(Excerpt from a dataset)
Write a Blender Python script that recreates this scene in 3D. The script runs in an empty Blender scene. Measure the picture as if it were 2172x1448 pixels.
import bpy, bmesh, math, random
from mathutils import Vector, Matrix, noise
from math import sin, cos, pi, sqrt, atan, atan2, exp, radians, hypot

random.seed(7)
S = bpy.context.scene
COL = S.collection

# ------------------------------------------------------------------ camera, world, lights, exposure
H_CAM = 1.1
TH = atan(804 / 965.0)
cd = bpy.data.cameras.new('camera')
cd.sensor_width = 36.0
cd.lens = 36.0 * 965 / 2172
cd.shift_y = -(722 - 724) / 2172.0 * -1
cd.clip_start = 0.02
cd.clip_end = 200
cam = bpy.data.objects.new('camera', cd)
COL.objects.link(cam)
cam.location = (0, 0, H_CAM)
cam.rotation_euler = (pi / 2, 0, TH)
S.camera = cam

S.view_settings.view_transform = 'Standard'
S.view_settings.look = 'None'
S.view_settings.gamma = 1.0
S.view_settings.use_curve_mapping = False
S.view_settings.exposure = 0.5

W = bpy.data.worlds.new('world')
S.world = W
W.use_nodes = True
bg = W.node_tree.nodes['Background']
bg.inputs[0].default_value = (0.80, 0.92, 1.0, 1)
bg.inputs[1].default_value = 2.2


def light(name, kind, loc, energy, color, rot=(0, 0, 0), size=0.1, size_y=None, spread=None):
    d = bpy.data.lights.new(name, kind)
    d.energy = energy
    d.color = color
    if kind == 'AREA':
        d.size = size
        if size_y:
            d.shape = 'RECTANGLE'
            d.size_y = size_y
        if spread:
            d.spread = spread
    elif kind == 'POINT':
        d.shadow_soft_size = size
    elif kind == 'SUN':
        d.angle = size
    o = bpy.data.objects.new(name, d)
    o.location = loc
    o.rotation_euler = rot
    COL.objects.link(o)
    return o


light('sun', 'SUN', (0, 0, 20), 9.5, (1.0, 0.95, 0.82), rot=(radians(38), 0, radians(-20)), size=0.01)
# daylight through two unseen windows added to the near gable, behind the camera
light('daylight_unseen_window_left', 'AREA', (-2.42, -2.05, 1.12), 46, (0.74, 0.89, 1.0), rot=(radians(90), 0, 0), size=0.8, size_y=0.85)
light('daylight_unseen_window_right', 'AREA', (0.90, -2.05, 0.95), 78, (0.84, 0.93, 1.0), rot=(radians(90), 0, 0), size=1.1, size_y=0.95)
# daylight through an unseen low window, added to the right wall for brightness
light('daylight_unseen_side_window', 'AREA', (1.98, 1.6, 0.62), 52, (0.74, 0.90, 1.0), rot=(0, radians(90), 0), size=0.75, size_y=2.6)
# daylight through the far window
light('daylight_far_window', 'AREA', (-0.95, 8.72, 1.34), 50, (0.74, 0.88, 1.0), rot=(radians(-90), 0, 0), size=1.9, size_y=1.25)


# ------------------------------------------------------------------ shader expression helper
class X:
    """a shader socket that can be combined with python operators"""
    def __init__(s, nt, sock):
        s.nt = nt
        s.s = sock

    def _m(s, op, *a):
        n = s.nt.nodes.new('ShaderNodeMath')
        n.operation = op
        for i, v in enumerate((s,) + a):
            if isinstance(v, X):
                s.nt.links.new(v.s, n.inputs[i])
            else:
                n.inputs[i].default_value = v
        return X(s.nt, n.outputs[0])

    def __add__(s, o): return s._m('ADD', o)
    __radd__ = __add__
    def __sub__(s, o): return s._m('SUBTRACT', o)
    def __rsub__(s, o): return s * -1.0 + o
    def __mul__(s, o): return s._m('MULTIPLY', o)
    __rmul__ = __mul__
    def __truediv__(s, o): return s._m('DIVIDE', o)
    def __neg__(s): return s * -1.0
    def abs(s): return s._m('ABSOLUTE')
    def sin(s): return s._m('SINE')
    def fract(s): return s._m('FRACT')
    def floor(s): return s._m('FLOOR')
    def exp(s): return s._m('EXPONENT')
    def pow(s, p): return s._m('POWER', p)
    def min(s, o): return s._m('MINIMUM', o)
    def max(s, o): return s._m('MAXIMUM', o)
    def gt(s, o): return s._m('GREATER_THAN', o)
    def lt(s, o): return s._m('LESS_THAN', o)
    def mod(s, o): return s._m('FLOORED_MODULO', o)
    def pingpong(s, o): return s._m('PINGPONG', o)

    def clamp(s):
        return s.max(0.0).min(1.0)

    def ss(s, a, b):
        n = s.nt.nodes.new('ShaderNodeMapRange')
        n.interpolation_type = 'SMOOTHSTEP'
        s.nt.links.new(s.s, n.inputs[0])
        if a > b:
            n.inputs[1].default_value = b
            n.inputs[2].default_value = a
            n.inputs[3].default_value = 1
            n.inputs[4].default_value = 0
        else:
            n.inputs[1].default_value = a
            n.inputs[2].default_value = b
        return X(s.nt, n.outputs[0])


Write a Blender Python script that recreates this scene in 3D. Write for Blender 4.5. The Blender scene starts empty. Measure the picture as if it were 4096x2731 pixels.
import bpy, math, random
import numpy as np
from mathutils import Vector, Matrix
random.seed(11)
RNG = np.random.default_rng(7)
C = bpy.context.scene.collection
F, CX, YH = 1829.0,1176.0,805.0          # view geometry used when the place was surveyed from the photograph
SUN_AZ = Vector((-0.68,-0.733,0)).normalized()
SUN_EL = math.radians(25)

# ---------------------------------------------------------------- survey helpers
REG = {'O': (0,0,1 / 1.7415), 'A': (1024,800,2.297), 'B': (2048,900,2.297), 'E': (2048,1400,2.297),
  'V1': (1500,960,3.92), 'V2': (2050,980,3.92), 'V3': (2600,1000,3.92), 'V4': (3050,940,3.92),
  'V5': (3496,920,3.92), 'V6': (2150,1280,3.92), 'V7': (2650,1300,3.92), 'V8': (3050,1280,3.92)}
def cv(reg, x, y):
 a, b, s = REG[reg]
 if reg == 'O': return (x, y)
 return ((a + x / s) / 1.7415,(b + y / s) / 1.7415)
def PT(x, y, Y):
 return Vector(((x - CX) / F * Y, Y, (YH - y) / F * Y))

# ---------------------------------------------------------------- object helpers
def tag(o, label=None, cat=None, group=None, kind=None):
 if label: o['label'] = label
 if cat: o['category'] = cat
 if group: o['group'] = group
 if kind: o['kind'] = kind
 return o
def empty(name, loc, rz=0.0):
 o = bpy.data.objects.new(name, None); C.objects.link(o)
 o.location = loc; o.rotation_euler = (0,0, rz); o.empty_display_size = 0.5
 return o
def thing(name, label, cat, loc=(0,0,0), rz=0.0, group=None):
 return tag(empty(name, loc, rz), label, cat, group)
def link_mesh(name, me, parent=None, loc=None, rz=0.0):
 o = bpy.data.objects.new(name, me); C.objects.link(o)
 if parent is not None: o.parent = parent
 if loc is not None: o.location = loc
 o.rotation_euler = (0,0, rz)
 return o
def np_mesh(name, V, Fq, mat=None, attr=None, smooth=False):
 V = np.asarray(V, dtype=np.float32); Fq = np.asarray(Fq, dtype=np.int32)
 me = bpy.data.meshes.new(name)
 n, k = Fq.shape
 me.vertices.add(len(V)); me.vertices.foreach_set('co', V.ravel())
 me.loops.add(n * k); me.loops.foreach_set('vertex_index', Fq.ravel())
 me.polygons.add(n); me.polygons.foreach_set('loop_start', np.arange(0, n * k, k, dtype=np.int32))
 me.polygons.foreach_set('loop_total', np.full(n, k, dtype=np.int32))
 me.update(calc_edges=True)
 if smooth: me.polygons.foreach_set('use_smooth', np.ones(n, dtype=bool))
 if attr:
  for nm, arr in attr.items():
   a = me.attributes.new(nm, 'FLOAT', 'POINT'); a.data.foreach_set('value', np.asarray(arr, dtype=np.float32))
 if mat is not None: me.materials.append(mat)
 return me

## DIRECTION
Repeat the material above in full, quoting it exactly.

## RESULT FOR THIS TASK
Write a Blender Python script that recreates this scene in 3D. The script runs in an empty Blender scene. Measure the picture as if it were 2172x1448 pixels.
import bpy, bmesh, math, random
from mathutils import Vector, Matrix, noise
from math import sin, cos, pi, sqrt, atan, atan2, exp, radians, hypot

random.seed(7)
S = bpy.context.scene
COL = S.collection

# ------------------------------------------------------------------ camera, world, lights, exposure
H_CAM = 1.1
TH = atan(804 / 965.0)
cd = bpy.data.cameras.new('camera')
cd.sensor_width = 36.0
cd.lens = 36.0 * 965 / 2172
cd.shift_y = -(722 - 724) / 2172.0 * -1
cd.clip_start = 0.02
cd.clip_end = 200
cam = bpy.data.objects.new('camera', cd)
COL.objects.link(cam)
cam.location = (0, 0, H_CAM)
cam.rotation_euler = (pi / 2, 0, TH)
S.camera = cam

S.view_settings.view_transform = 'Standard'
S.view_settings.look = 'None'
S.view_settings.gamma = 1.0
S.view_settings.use_curve_mapping = False
S.view_settings.exposure = 0.5

W = bpy.data.worlds.new('world')
S.world = W
W.use_nodes = True
bg = W.node_tree.nodes['Background']
bg.inputs[0].default_value = (0.80, 0.92, 1.0, 1)
bg.inputs[1].default_value = 2.2


def light(name, kind, loc, energy, color, rot=(0, 0, 0), size=0.1, size_y=None, spread=None):
    d = bpy.data.lights.new(name, kind)
    d.energy = energy
    d.color = color
    if kind == 'AREA':
        d.size = size
        if size_y:
            d.shape = 'RECTANGLE'
            d.size_y = size_y
        if spread:
            d.spread = spread
    elif kind == 'POINT':
        d.shadow_soft_size = size
    elif kind == 'SUN':
        d.angle = size
    o = bpy.data.objects.new(name, d)
    o.location = loc
    o.rotation_euler = rot
    COL.objects.link(o)
    return o


light('sun', 'SUN', (0, 0, 20), 9.5, (1.0, 0.95, 0.82), rot=(radians(38), 0, radians(-20)), size=0.01)
# daylight through two unseen windows added to the near gable, behind the camera
light('daylight_unseen_window_left', 'AREA', (-2.42, -2.05, 1.12), 46, (0.74, 0.89, 1.0), rot=(radians(90), 0, 0), size=0.8, size_y=0.85)
light('daylight_unseen_window_right', 'AREA', (0.90, -2.05, 0.95), 78, (0.84, 0.93, 1.0), rot=(radians(90), 0, 0), size=1.1, size_y=0.95)
# daylight through an unseen low window, added to the right wall for brightness
light('daylight_unseen_side_window', 'AREA', (1.98, 1.6, 0.62), 52, (0.74, 0.90, 1.0), rot=(0, radians(90), 0), size=0.75, size_y=2.6)
# daylight through the far window
light('daylight_far_window', 'AREA', (-0.95, 8.72, 1.34), 50, (0.74, 0.88, 1.0), rot=(radians(-90), 0, 0), size=1.9, size_y=1.25)


# ------------------------------------------------------------------ shader expression helper
class X:
    """a shader socket that can be combined with python operators"""
    def __init__(s, nt, sock):
        s.nt = nt
        s.s = sock

    def _m(s, op, *a):
        n = s.nt.nodes.new('ShaderNodeMath')
        n.operation = op
        for i, v in enumerate((s,) + a):
            if isinstance(v, X):
                s.nt.links.new(v.s, n.inputs[i])
            else:
                n.inputs[i].default_value = v
        return X(s.nt, n.outputs[0])

    def __add__(s, o): return s._m('ADD', o)
    __radd__ = __add__
    def __sub__(s, o): return s._m('SUBTRACT', o)
    def __rsub__(s, o): return s * -1.0 + o
    def __mul__(s, o): return s._m('MULTIPLY', o)
    __rmul__ = __mul__
    def __truediv__(s, o): return s._m('DIVIDE', o)
    def __neg__(s): return s * -1.0
    def abs(s): return s._m('ABSOLUTE')
    def sin(s): return s._m('SINE')
    def fract(s): return s._m('FRACT')
    def floor(s): return s._m('FLOOR')
    def exp(s): return s._m('EXPONENT')
    def pow(s, p): return s._m('POWER', p)
    def min(s, o): return s._m('MINIMUM', o)
    def max(s, o): return s._m('MAXIMUM', o)
    def gt(s, o): return s._m('GREATER_THAN', o)
    def lt(s, o): return s._m('LESS_THAN', o)
    def mod(s, o): return s._m('FLOORED_MODULO', o)
    def pingpong(s, o): return s._m('PINGPONG', o)

    def clamp(s):
        return s.max(0.0).min(1.0)

    def ss(s, a, b):
        n = s.nt.nodes.new('ShaderNodeMapRange')
        n.interpolation_type = 'SMOOTHSTEP'
        s.nt.links.new(s.s, n.inputs[0])
        if a > b:
            n.inputs[1].default_value = b
            n.inputs[2].default_value = a
            n.inputs[3].default_value = 1
            n.inputs[4].default_value = 0
        else:
            n.inputs[1].default_value = a
            n.inputs[2].default_value = b
        return X(s.nt, n.outputs[0])


Write a Blender Python script that recreates this scene in 3D. Write for Blender 4.5. The Blender scene starts empty. Measure the picture as if it were 4096x2731 pixels.
import bpy, math, random
import numpy as np
from mathutils import Vector, Matrix
random.seed(11)
RNG = np.random.default_rng(7)
C = bpy.context.scene.collection
F, CX, YH = 1829.0,1176.0,805.0          # view geometry used when the place was surveyed from the photograph
SUN_AZ = Vector((-0.68,-0.733,0)).normalized()
SUN_EL = math.radians(25)

# ---------------------------------------------------------------- survey helpers
REG = {'O': (0,0,1 / 1.7415), 'A': (1024,800,2.297), 'B': (2048,900,2.297), 'E': (2048,1400,2.297),
  'V1': (1500,960,3.92), 'V2': (2050,980,3.92), 'V3': (2600,1000,3.92), 'V4': (3050,940,3.92),
  'V5': (3496,920,3.92), 'V6': (2150,1280,3.92), 'V7': (2650,1300,3.92), 'V8': (3050,1280,3.92)}
def cv(reg, x, y):
 a, b, s = REG[reg]
 if reg == 'O': return (x, y)
 return ((a + x / s) / 1.7415,(b + y / s) / 1.7415)
def PT(x, y, Y):
 return Vector(((x - CX) / F * Y, Y, (YH - y) / F * Y))

# ---------------------------------------------------------------- object helpers
def tag(o, label=None, cat=None, group=None, kind=None):
 if label: o['label'] = label
 if cat: o['category'] = cat
 if group: o['group'] = group
 if kind: o['kind'] = kind
 return o
def empty(name, loc, rz=0.0):
 o = bpy.data.objects.new(name, None); C.objects.link(o)
 o.location = loc; o.rotation_euler = (0,0, rz); o.empty_display_size = 0.5
 return o
def thing(name, label, cat, loc=(0,0,0), rz=0.0, group=None):
 return tag(empty(name, loc, rz), label, cat, group)
def link_mesh(name, me, parent=None, loc=None, rz=0.0):
 o = bpy.data.objects.new(name, me); C.objects.link(o)
 if parent is not None: o.parent = parent
 if loc is not None: o.location = loc
 o.rotation_euler = (0,0, rz)
 return o
def np_mesh(name, V, Fq, mat=None, attr=None, smooth=False):
 V = np.asarray(V, dtype=np.float32); Fq = np.asarray(Fq, dtype=np.int32)
 me = bpy.data.meshes.new(name)
 n, k = Fq.shape
 me.vertices.add(len(V)); me.vertices.foreach_set('co', V.ravel())
 me.loops.add(n * k); me.loops.foreach_set('vertex_index', Fq.ravel())
 me.polygons.add(n); me.polygons.foreach_set('loop_start', np.arange(0, n * k, k, dtype=np.int32))
 me.polygons.foreach_set('loop_total', np.full(n, k, dtype=np.int32))
 me.update(calc_edges=True)
 if smooth: me.polygons.foreach_set('use_smooth', np.ones(n, dtype=bool))
 if attr:
  for nm, arr in attr.items():
   a = me.attributes.new(nm, 'FLOAT', 'POINT'); a.data.foreach_set('value', np.asarray(arr, dtype=np.float32))
 if mat is not None: me.materials.append(mat)
 return me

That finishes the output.